MATERIAL PROVIDED

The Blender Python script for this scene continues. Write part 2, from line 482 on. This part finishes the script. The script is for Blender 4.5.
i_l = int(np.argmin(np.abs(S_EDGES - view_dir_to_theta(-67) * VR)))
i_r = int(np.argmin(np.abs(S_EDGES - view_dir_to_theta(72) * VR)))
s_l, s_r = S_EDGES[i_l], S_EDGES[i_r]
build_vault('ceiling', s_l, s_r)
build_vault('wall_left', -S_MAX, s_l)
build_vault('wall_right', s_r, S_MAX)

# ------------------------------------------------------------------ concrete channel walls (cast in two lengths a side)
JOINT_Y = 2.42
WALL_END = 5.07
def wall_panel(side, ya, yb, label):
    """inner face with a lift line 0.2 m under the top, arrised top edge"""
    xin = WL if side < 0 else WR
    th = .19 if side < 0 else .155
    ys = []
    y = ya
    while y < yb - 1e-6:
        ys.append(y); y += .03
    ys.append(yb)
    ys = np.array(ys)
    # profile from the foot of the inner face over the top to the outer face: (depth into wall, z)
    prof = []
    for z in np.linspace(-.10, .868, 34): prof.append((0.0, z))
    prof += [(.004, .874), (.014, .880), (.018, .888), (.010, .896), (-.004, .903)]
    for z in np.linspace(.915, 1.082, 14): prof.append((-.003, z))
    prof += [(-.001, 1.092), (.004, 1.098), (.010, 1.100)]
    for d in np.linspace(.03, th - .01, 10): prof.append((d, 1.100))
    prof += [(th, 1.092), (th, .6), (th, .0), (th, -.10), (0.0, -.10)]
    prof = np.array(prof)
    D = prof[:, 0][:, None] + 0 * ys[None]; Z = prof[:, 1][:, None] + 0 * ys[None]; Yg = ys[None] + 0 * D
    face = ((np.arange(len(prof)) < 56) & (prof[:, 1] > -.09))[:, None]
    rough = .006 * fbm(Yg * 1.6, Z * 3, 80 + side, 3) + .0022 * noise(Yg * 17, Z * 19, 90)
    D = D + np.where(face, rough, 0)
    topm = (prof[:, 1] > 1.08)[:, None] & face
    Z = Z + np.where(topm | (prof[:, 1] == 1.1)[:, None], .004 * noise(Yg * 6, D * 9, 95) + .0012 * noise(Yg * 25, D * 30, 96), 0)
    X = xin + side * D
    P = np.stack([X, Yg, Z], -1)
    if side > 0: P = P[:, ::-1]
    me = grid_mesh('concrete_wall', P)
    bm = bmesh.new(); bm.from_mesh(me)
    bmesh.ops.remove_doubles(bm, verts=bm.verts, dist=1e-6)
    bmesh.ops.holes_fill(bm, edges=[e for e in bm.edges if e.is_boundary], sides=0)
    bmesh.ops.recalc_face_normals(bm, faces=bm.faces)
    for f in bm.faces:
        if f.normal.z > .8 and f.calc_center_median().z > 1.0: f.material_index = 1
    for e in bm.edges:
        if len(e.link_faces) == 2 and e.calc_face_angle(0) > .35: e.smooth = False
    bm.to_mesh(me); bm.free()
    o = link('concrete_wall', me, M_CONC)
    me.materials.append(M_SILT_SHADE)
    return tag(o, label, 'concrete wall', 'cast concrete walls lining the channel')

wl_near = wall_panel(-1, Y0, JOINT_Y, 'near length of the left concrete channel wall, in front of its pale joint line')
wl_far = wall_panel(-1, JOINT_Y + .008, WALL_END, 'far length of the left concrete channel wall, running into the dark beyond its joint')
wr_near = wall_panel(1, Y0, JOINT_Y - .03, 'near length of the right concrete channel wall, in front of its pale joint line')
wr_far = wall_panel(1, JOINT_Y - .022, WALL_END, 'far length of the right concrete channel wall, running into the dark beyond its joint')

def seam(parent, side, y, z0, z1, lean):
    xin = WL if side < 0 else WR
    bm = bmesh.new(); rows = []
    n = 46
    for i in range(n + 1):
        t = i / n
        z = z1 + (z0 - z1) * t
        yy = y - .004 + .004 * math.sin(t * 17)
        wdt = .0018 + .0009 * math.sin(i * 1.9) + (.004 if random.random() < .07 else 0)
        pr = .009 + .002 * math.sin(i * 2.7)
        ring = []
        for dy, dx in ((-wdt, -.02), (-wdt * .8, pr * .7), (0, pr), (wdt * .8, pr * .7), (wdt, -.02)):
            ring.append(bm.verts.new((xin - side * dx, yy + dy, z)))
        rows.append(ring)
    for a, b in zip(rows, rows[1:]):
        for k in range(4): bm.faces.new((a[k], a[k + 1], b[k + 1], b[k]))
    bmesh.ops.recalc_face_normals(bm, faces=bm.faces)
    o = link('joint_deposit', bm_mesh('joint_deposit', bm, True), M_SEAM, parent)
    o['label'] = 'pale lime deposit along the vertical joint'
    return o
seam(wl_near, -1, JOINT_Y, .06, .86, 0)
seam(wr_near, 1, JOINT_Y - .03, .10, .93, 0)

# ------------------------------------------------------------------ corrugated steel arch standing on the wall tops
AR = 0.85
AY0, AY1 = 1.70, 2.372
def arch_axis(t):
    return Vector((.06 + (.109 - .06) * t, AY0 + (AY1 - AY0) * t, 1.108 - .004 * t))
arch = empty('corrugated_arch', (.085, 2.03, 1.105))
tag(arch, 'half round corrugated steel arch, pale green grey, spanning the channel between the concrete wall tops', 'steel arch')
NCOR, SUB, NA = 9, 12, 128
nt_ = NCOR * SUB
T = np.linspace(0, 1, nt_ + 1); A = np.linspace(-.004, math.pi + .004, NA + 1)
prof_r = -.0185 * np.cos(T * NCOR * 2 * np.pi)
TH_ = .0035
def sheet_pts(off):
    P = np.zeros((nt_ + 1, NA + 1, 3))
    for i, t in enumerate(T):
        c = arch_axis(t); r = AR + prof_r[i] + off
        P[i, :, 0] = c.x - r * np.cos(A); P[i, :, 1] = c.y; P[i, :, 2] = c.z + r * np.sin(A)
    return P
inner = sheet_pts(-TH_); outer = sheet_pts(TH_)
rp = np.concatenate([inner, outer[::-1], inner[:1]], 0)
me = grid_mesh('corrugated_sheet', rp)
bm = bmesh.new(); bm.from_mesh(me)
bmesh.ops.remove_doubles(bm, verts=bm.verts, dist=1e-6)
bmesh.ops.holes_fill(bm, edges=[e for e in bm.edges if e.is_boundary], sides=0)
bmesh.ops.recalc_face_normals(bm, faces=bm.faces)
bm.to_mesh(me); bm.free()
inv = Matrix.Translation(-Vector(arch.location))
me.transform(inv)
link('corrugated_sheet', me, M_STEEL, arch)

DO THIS
Set down, exactly as written, each line of the data from its opening line through the one containing "build_vault('wall_right', s_r, S_MAX)". Output nothing more.

PROBLEM SOLUTION
The Blender Python script for this scene continues. Write part 2, from line 482 on. This part finishes the script. The script is for Blender 4.5.
i_l = int(np.argmin(np.abs(S_EDGES - view_dir_to_theta(-67) * VR)))
i_r = int(np.argmin(np.abs(S_EDGES - view_dir_to_theta(72) * VR)))
s_l, s_r = S_EDGES[i_l], S_EDGES[i_r]
build_vault('ceiling', s_l, s_r)
build_vault('wall_left', -S_MAX, s_l)
build_vault('wall_right', s_r, S_MAX)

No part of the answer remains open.